10. BUILDINGS & TIMBER COMPONENTS:

i) Design and advisory services (including the preparation of drawings, specifications, contract particulars and the like) are provided with reasonable care and skill, but no other warranty is made or is to be implied in connection with any such services, nor shall the Seller be under any liability whatsoever, in respect of these services, if erection is carried out before any necessary approvals are obtained, or if such services are used to obtain approvals, and goods sourced elsewhere, in which case the Seller reserves the right to charge for the services at the rate ruling at the time.
ii) The Seller’s responsibility shall be limited to assuring that, based on criteria supplied by the Buyer, the structural design of any building and/or timber component is in accordance with the relevant official standards and codes of practice. The Seller is not responsible for the aesthetic acceptability of any building and/or timber component it so produces, nor for the suitability or structural adequacy of any larger unit of which any timber component may become part.

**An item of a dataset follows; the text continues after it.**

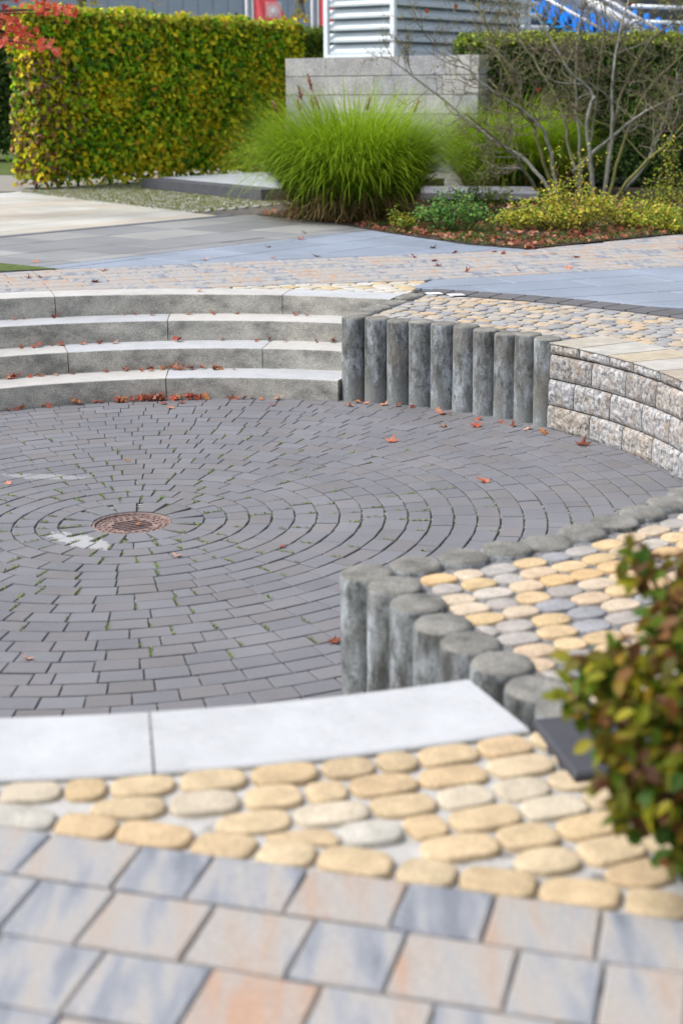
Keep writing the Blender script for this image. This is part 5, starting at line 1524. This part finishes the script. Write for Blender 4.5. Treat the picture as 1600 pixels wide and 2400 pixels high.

The Seller shall be relieved of any responsibility in relation to any building and/or timber component it may supply unless all the following conditions are complied with:
a) any design produced by the Seller must be read and applied, having due regard to all current legislation, and the recommendations of interested authorities;
b) no part of any building and/or timber component may be cut, drilled or otherwise altered unless expressly agreed in writing; and
c) buildings and/or timber components must be properly stored, handled and erected within 21 days of delivery to site.

12. WAIVER:

i)The rights of the Seller shall not be prejudiced or restricted by any indulgence or forbearance extended by the Seller to the Buyer, and wavier of any particular breach shall not operate as a waiver of any subsequent breach.

13. SEVERANCE:

i)Any provision of this contract which is or may be void or unenforceable shall to the exent of such invalidity or un enforceability be deemed severable and shall not affect any other provision of this contract.
The provisions of the Contracts (Rights of Third Parties Act) 1999 shall not apply to this contract and a person who is not a party to this contract shall have no right under that Act to enforce any term of the contract.
Neither party shall be liable for any default due to any act of God, war, civil disturbance, malicious damage, strike, lockout, industrial action, fire, flood, drought, extreme weather conditions, compliance with any law or governmental order, rule, regulation, direction or other circumstance beyond the reasonable control of either party (‘Force Majeure Event’).
Each party shall give notice forthwith to the other upon becoming aware of a Force Majeure Event: the notice to specify details of the circumstances giving rise to the Force Majeure Event.
These conditions and all agreements between the Seller and the Buyer shall be governed by, and constructed in accordance with English Law and any disputes shall be subject to the exclusive jurisdiction of the English Courts.